Foi assim que nós seguimos até à casa, onde minha bisavó, depois de empurrar a porta que estava apenas encerrada, segurou-me pela mão e fomos caminhando, com certo receio, por um escuro corredor, entre as pilhas de lenha em feixes, até chegarmos à cozinha onde ele já estava esperando, já com os figos numa cesta, a qual foi imediatamente entregue a ela, silenciosamente, sem qualquer gesto de cumprimento ou palavras, tendo minha bisavó ordenado que eu deixasse sobre um traste de móvel o bornal de lona em que eu trazia, conforme eu fiquei sabendo depois, alimentos como farinha de milho, toucinho, carne-seca, café torrado, rapadura, além de rapé, fumo de rolo e uma garrafinha de cachaça, o que me esclareceu a razão de tanto peso daquele volume, cujo conteúdo só fiquei sabendo através da minha mãe, que o preparava sempre, sendo que, a partir de então, ficou em boa parte esclarecida a origem do sustento daquele pobre vizinho, e também, a mim, possibilitou-se que eu passasse freqüentar sem receio àquele local que antes era proibitivo e tão temido, quando toda a molecada passou a ficar curiosa e espantada em razão daquela minha repentina "coragem" de assim proceder.

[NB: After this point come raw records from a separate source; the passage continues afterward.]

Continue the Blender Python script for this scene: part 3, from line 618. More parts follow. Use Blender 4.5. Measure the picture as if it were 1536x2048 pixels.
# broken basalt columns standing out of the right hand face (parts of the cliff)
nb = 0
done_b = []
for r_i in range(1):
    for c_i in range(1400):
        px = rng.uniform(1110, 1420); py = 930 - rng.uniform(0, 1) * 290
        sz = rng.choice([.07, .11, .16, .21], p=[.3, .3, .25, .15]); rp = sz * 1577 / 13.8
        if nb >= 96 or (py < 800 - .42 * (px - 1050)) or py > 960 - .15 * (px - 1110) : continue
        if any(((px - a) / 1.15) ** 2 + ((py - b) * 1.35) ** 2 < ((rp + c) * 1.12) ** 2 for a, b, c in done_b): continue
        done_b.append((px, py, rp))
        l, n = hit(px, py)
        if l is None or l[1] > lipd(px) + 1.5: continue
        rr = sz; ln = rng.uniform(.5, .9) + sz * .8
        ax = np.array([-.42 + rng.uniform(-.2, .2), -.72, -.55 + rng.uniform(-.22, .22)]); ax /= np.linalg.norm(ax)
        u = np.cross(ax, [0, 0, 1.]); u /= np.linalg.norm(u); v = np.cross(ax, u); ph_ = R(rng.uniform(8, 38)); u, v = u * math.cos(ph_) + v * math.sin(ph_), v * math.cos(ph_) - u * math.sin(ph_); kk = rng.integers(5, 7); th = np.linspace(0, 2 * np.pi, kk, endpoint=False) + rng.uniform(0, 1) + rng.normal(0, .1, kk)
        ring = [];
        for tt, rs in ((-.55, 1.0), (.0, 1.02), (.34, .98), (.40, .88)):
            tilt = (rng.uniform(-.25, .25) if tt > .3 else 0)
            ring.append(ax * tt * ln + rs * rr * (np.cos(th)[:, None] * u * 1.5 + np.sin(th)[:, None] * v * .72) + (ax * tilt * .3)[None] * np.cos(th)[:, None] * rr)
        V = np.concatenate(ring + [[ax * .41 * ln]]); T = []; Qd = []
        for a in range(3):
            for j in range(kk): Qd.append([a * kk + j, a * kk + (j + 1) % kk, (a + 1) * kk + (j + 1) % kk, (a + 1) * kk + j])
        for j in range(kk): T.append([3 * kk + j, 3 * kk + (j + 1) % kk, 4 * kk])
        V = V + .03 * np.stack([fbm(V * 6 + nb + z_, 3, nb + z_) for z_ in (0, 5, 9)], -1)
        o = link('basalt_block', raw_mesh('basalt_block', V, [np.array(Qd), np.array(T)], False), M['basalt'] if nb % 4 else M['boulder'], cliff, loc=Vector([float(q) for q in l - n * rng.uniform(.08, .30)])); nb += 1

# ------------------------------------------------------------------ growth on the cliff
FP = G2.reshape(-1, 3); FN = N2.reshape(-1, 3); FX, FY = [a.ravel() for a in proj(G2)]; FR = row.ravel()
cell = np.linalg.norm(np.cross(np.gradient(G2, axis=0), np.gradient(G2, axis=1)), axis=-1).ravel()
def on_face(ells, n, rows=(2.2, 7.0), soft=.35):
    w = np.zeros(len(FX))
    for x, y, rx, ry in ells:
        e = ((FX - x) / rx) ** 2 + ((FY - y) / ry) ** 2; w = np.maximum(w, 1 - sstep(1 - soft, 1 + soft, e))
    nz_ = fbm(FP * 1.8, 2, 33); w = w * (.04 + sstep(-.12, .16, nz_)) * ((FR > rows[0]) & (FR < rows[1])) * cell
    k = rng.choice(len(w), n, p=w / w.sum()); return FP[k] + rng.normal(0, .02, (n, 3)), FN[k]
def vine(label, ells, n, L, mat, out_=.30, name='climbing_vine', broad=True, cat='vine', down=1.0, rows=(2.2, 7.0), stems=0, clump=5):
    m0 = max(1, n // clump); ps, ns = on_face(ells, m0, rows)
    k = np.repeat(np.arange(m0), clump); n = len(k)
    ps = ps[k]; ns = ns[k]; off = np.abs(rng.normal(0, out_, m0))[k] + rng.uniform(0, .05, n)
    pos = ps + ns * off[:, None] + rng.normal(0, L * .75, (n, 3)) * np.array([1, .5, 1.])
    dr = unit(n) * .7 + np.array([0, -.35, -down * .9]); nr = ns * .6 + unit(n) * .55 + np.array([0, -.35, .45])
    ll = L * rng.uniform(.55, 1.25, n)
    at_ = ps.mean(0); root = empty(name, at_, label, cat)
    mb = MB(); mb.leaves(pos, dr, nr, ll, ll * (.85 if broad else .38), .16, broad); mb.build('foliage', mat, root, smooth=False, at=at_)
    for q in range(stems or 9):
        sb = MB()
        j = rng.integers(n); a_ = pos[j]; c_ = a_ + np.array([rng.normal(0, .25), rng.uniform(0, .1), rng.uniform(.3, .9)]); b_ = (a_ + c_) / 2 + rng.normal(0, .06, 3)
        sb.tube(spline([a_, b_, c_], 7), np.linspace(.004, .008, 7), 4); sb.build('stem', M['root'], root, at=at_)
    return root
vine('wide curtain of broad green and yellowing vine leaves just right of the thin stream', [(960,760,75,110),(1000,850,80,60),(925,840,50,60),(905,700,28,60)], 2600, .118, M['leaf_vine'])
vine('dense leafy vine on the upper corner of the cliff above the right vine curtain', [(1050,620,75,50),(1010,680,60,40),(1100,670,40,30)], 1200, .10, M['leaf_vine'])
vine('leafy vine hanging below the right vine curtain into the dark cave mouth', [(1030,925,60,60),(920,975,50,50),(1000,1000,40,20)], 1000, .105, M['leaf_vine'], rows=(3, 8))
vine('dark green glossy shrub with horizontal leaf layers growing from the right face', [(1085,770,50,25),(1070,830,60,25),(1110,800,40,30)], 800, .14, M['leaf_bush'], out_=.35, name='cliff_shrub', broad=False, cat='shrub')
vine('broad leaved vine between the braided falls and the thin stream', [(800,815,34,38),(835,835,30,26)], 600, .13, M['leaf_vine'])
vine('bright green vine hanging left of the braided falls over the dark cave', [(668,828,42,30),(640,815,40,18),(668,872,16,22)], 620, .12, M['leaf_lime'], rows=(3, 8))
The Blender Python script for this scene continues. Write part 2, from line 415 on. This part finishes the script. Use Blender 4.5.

Passaram-se tempos e Dito Cotôco, que comigo passou a se mostrar amistoso e simpático, ia-me revelando seus segredos, inclusive o de que era ele próprio que incentivava aos amigos Antônio Domingos e Zé Egídio, que muito gostavam de patacoadas, pilhérias e brincadeiras, aos quais ele mesmo solicitava como um favor, o de divulgar a fama que lhe era atribuída para assim permanecer temido, bem longe de todos como era de seu gosto e desejo, alheio dos olhares curiosos daqueles que o temiam.

E assim continuou, não para mim que já sabia de tudo, até o dia em que fora localizado morto, dentro do mato próximo ao campinho de futebol, no final da rua do Pequi, aonde ele ia diariamente recolher a lenha que se amontoava por toda a sua casa.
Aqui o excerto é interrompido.